I feel our time with my dear grandpa was much too short. He was always so fun to visit because he was so focused on us, playing with us, spending time with us. I remember windy days on the beach where he lived, collecting sea shells, playing in the ocean and flying kites. I remember how he let us sit on his lap and play with his face for hours... I still don't know how he got it to stay in so many different ways.... I remember wanting a piggy back ride and being told that no, grandpa's back hurt. I remember that he was going to come stay with us when he was very sick but he died too soon. Rest in peace, dear Grandpa- I miss you and love you!

Evaristo Garcia-

As has been mentioned in previous posts, Juan Carlos's father died when Juan Carlos was only four years old. Most of what both of us know about him has been through stories from cousins, aunts and uncles and Juan Carlos's mother. It's sad to lose someone you've known and loved but I also feel such a loss for never having known this man- such a short, yet important part of my husband's life.

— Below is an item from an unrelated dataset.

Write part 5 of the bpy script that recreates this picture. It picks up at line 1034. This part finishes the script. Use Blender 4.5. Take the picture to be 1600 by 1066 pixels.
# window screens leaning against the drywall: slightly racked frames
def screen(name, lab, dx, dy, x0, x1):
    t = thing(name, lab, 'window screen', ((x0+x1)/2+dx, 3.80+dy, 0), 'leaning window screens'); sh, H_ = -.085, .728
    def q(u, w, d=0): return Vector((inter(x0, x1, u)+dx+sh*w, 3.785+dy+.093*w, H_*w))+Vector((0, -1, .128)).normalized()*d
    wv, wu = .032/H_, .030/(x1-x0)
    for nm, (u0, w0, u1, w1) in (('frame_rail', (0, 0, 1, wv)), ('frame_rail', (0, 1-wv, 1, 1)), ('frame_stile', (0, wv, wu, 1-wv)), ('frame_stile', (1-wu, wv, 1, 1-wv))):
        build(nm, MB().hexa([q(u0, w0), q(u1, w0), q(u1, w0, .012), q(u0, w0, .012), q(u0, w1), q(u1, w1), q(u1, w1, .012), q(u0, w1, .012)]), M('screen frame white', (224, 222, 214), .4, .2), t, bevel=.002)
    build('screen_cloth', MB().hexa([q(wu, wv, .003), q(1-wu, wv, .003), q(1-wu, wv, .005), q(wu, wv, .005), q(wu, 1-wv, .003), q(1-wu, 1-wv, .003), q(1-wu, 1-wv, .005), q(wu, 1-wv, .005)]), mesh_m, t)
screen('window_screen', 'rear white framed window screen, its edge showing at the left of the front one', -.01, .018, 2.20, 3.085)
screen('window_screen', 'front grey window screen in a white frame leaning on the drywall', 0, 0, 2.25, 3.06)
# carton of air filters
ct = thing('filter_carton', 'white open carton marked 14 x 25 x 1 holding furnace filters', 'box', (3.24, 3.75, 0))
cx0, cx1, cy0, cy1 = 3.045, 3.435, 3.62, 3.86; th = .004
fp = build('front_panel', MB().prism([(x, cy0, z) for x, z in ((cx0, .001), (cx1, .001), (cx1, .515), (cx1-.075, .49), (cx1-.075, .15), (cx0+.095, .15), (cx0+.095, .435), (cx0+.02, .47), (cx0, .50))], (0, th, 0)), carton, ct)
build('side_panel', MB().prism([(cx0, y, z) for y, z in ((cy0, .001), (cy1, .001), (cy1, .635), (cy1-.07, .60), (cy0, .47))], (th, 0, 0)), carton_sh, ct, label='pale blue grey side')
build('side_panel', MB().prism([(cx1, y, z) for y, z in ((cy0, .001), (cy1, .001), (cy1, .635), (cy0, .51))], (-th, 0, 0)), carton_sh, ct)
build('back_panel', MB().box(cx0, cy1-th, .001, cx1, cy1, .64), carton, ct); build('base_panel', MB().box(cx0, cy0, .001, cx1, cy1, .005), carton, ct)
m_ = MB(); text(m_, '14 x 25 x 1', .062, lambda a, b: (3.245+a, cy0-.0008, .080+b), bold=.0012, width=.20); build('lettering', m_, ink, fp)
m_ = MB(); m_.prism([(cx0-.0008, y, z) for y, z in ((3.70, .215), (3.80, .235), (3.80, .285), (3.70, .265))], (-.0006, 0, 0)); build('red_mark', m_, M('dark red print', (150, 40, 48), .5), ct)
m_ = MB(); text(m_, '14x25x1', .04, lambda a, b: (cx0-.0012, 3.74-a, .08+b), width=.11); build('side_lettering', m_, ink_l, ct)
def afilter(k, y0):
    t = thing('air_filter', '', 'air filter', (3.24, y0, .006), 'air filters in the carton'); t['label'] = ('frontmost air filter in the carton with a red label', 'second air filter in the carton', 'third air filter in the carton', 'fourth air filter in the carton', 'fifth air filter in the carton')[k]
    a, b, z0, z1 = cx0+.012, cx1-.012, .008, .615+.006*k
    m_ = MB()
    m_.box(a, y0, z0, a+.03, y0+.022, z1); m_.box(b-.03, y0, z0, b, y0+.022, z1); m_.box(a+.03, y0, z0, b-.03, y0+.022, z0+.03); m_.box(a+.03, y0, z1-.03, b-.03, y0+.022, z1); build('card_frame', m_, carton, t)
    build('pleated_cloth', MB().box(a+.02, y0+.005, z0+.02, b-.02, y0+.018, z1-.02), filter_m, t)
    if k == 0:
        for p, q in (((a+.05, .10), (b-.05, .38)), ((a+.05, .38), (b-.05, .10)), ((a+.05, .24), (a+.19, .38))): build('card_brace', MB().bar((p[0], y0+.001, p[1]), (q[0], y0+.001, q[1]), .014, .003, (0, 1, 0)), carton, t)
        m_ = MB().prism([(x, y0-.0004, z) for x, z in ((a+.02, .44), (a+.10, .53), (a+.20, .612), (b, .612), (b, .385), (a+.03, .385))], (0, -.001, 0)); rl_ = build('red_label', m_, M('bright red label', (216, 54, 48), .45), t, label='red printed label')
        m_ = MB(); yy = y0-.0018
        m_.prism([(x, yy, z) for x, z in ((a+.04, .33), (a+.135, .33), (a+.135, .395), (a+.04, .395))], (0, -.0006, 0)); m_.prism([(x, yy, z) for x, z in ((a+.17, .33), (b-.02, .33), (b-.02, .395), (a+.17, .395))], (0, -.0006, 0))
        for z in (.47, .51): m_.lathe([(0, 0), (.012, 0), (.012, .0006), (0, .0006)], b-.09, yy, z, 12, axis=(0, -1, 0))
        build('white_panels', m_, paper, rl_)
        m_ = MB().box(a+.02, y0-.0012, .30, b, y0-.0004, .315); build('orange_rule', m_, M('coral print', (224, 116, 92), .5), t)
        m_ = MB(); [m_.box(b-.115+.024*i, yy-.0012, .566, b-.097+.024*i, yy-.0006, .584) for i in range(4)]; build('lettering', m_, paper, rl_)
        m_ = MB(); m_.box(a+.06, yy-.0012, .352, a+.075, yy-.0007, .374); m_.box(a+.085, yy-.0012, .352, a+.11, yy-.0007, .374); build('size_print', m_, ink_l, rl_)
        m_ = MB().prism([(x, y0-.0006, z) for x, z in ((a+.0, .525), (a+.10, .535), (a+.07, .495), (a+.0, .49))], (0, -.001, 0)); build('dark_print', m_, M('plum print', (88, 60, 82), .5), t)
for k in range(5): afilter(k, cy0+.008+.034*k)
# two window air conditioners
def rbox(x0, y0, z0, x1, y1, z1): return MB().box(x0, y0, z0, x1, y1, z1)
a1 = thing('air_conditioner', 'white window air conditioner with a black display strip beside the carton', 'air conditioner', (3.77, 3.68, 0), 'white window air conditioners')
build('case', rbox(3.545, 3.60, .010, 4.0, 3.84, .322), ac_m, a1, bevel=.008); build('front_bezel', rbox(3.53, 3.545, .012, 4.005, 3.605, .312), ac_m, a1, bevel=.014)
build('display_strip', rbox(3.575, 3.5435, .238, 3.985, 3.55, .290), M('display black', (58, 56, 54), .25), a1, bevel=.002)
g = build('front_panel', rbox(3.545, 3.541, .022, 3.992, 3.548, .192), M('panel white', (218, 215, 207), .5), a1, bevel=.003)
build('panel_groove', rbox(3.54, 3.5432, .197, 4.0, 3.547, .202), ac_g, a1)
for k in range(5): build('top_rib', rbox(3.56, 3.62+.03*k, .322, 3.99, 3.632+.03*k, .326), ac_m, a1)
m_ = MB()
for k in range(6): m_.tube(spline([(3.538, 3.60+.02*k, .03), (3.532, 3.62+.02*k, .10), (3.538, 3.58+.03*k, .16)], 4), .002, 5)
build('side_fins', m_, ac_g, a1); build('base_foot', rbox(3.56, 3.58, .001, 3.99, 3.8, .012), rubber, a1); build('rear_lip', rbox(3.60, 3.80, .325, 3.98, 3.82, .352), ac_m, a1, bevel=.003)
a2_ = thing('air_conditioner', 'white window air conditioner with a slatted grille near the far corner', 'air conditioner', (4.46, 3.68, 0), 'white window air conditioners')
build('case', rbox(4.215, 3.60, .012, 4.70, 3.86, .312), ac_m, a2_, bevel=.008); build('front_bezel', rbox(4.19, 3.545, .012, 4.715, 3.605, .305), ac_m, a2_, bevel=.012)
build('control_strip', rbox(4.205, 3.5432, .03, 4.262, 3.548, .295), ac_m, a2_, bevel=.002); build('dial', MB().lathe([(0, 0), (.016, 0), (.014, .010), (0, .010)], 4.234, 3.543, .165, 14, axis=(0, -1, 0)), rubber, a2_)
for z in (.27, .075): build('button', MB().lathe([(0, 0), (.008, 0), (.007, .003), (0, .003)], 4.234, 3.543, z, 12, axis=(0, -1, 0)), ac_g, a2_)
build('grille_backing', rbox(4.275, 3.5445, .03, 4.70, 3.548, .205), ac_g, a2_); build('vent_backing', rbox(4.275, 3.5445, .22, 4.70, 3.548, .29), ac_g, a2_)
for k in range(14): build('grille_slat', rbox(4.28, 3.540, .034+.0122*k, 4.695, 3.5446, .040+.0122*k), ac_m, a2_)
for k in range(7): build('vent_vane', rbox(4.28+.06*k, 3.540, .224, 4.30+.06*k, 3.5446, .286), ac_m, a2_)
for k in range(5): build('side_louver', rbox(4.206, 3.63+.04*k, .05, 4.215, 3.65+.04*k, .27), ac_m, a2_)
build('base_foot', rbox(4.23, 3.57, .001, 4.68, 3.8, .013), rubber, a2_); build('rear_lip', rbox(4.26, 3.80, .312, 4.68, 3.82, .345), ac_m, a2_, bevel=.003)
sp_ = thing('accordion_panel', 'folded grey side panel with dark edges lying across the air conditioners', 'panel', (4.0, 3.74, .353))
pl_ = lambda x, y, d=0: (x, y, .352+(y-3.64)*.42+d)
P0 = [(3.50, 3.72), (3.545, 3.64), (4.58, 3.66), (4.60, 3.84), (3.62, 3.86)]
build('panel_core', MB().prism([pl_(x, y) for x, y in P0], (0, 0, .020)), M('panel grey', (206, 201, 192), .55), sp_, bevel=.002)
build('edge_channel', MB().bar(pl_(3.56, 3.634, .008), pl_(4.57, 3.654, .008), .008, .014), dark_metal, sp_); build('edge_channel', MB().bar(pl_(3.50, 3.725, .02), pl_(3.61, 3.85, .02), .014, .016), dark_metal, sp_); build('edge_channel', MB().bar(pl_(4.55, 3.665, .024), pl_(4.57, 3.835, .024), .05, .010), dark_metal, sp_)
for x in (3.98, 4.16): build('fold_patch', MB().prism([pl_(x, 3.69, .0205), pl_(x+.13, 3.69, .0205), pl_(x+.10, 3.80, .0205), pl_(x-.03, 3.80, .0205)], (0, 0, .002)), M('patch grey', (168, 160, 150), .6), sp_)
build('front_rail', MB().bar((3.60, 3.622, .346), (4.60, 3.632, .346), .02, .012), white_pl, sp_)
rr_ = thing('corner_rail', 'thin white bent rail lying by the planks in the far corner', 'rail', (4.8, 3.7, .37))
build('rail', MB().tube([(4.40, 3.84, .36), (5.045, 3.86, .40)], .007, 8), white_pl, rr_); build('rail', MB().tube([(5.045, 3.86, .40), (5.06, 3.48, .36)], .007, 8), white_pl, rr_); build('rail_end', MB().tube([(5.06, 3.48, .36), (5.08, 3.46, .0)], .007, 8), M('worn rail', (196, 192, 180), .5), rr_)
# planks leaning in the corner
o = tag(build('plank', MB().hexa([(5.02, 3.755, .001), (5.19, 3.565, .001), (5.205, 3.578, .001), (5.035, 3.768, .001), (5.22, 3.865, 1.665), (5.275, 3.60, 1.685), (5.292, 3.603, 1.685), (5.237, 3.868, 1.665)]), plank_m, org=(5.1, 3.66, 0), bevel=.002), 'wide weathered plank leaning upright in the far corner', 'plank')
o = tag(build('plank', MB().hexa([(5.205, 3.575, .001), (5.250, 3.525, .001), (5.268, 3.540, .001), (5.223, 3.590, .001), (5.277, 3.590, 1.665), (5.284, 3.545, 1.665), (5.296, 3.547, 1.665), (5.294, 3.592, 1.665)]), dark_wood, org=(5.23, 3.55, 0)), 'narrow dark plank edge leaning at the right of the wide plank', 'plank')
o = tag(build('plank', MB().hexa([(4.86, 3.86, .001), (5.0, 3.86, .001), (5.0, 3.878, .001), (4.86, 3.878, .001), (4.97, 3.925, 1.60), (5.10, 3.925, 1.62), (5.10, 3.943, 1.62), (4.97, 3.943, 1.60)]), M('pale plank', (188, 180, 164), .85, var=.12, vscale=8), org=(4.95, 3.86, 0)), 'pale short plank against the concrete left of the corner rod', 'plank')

He was an entrepenuer and started his own movie theater- I understand that he was very persistent in "conquistando" Juan Carlos's mother and he was always easier on the boys than she was. Sometimes his mother scolded him for not punishing them more, so when they did something bad he promised he would go spank them but he took them to another room and gave them a hug instead- he couldn't bring himself to do it... I look forward to meeting him someday in heaven for myself and pray that he is at peace and prays for us still here on earth.

Angelica Grace Garcia Martinez-

Finally, this day reminds me most of our precious daughter, so small, yet so full of life for so many months. I really believe she was strong, as she lived several weeks into the second trimester, which is rare if there is a chromosomal problem. I had thought at times in the past that when I was pregnant again, I might not feel so sad about losing her, but every time I think of her, tears still fill my eyes. It's only easier when I don't think about it- maybe that's why Juan Carlos tends to use that strategy. I guess just like any mother that has more than one child could tell you, nothing could replace the loss of one of their children. I guess that must be how God feels and why it breaks God's heart to be rejected by even one of Her billion sons and daughters. I pray that God holds her tightly in His arms until the day when I am able to meet them both in heaven.